Repeatedly Deported Illegal Murders Five
Open borders have sometimes deadly consequences.
An intentional invasion of our southern border has been welcomed and enabled by Joe Biden’s administration. Democrats are politically invested in the results of millions of migrants making their way to the U.S., and they are increasingly ideologically committed to the idea that a national border is fundamentally unfair and wrong.
Sometimes the people illegally crossing our border do other illegal things, sometimes horrific things.
Such was the case with Francisco Oropesa, the Mexican national accused of murdering five of his neighbors in Texas Friday night after they asked him to stop firing his gun because of a sleeping baby. They called police and were assured help was on the way, but not before Oropeza reloaded and headed for their house.
“I never thought that he would shoot,” said Wilson Garcia, whose wife and son were murdered. Oropesa also tried to shoot Garcia but missed. “Then he went room to room, looking for people.”
Sonia Argentina Guzman (25), Diana Velazquez Alvarado (21), Julisa Molina Rivera (31), Jose Jonathan Casarez (18), and Daniel Enrique Laso (8) were all shot in the head execution style. Two of the women shielded three young children who survived. All five were from Honduras, though their legal status is unclear.
What is clear is that Oropesa was here illegally this time, and he’d been deported as many as five times previously. As we go to press, American authorities are still searching for him, with a combined $80,000 reward for tips leading to his apprehension. He’s considered armed and dangerous.
Update 5/3: Authorities apprehended Oropesa after a four-day manhunt.
As for that open border, 87% of Americans know exactly where to put the blame: on the federal government.
U.S. Customs and Border Patrol agents encountered nearly three million illegals in 2022. No one knows how many they didn’t encounter, and no one seems to know where they end up whether they escaped detection or were caught and released.
Department of Homeland Security Secretary Alejandro Mayorkas told Congress two weeks ago that the border is “secure.” Meanwhile, he’s telling the news media that it’s Congress’s fault that the border is not secure.
“Within the constraints of a broken immigration system, we are doing so much,” he insisted. “We have got to fix it,” he added. “We need legislative reform.”
Mayorkas and others in the administration have also repeatedly blamed Donald Trump for “breaking” the border. That’s a lie, of course — Trump secured the border, and Biden’s first order of business was undoing as much of that as he could.
So, what of legislative reform? Republicans are working on what’s being called the “strongest border security package” on record. “We’re going to bring a border security package and pass it through this House of Representatives,” said House Majority Leader Steve Scalise. “And we challenge President Biden to work with us to solve this problem.”
Good luck with that.
In fact, Scalise still has some work to do with his fellow Republicans. Dan Crenshaw, for one, isn’t happy that the current legislation “doesn’t talk about the cartels,” and he’s a “no” until it does. “So the people who have operational control of the border, the people who are killing 80,000 Americans a year by trafficking fentanyl through the border, are completely unaddressed in this bill.”
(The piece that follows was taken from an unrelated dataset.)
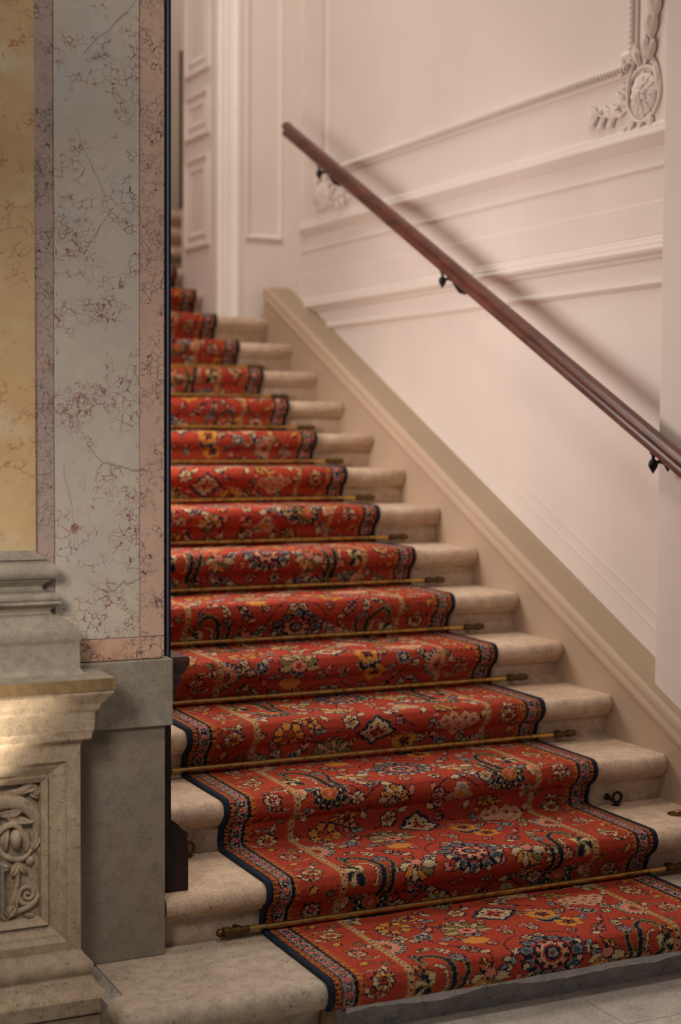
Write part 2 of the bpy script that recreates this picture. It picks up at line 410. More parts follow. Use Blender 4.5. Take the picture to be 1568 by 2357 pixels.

Republican strategists are no doubt using that disagreement to leverage a bill that’s as strong as possible — or at least we’d like to hope they are. But Mayorkas’s blame-shifting notwithstanding, we also don’t have an administration that wants a secure border. Biden, Mayorkas, and “border czar” Kamala Harris just want you to think they’re doing everything they can.
Voters will have a choice next year between continued humanitarian crisis and murderous mayhem brought by Joe Biden’s open border or any number of Republican candidates who believe that a secure border is a fundamental responsibility of a presidential administration.
How many more innocent people have to die before that choice becomes a bit easier?